# Problem statement:
Restate, exactly and only, the lines from the first through the line containing "C = bpy.context.scene.collection".
══ Supplied material
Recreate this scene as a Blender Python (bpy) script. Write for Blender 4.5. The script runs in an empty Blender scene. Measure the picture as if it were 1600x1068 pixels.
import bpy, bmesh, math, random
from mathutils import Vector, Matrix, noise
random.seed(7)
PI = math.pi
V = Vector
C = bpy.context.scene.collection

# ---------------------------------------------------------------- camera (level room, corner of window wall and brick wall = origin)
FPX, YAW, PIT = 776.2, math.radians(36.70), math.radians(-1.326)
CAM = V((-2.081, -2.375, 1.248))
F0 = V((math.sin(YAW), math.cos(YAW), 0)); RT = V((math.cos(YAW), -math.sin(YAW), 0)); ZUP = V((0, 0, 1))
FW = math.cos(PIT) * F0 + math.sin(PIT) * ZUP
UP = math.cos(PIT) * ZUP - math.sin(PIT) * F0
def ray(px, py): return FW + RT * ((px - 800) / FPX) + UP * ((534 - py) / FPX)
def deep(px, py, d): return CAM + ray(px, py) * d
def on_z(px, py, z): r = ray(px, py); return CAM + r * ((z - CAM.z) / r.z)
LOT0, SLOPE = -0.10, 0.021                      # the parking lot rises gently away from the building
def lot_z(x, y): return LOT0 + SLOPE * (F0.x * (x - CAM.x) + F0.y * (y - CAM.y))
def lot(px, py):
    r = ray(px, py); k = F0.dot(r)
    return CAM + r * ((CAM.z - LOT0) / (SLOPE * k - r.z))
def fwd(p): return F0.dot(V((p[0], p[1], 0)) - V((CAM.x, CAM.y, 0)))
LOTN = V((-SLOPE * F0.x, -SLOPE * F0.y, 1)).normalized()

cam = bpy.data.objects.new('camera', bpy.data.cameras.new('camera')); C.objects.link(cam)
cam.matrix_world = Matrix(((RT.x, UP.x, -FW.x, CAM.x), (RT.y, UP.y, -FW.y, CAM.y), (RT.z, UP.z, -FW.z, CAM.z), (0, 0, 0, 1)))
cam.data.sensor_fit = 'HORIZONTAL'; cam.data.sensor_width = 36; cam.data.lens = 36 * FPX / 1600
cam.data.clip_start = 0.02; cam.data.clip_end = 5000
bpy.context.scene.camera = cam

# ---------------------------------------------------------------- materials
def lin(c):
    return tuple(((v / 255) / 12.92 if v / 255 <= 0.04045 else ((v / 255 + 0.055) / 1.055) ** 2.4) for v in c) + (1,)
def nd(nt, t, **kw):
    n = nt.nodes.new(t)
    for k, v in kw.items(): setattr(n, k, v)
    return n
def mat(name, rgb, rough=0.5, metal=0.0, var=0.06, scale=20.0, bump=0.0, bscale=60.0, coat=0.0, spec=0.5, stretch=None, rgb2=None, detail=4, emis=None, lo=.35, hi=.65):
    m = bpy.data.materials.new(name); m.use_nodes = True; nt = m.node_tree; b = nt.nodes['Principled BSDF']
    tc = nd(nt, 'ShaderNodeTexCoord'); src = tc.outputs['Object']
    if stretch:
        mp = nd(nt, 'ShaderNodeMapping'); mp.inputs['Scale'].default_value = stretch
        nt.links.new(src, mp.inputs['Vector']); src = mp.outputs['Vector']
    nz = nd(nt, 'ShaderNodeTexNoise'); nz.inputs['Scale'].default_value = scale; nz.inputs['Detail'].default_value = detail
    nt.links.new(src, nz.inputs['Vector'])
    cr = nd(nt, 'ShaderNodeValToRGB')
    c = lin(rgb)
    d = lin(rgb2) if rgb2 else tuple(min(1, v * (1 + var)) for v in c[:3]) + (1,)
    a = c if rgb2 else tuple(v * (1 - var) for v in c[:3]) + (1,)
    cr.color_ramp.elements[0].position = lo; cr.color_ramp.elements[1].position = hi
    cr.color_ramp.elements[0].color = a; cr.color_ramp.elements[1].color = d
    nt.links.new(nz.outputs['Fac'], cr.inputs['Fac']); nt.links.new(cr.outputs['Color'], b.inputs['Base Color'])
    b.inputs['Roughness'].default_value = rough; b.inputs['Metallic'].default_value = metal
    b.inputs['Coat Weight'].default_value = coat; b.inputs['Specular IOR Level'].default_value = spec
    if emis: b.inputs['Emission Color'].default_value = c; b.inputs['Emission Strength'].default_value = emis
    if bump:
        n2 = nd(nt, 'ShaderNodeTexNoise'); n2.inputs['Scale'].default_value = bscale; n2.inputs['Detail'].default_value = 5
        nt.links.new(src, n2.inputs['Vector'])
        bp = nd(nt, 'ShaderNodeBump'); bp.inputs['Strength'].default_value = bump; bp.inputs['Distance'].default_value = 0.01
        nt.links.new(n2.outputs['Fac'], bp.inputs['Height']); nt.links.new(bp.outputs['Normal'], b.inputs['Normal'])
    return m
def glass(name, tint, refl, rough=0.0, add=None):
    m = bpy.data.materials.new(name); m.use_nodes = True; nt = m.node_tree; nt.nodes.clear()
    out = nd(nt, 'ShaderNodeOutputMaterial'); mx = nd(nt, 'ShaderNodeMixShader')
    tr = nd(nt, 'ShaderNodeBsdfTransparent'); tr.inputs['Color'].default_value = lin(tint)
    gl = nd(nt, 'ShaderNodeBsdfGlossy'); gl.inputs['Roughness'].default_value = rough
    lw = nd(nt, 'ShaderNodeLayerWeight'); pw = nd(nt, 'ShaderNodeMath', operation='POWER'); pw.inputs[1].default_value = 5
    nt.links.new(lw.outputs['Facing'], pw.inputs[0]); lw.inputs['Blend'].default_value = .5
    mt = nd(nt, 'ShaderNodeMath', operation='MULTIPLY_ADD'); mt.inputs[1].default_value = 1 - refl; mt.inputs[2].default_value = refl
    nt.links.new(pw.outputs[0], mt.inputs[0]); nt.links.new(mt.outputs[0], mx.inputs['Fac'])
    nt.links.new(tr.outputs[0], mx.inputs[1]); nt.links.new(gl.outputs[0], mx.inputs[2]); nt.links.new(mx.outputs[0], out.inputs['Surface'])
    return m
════
# Exercise answer:
Recreate this scene as a Blender Python (bpy) script. Write for Blender 4.5. The script runs in an empty Blender scene. Measure the picture as if it were 1600x1068 pixels.
import bpy, bmesh, math, random
from mathutils import Vector, Matrix, noise
random.seed(7)
PI = math.pi
V = Vector
C = bpy.context.scene.collection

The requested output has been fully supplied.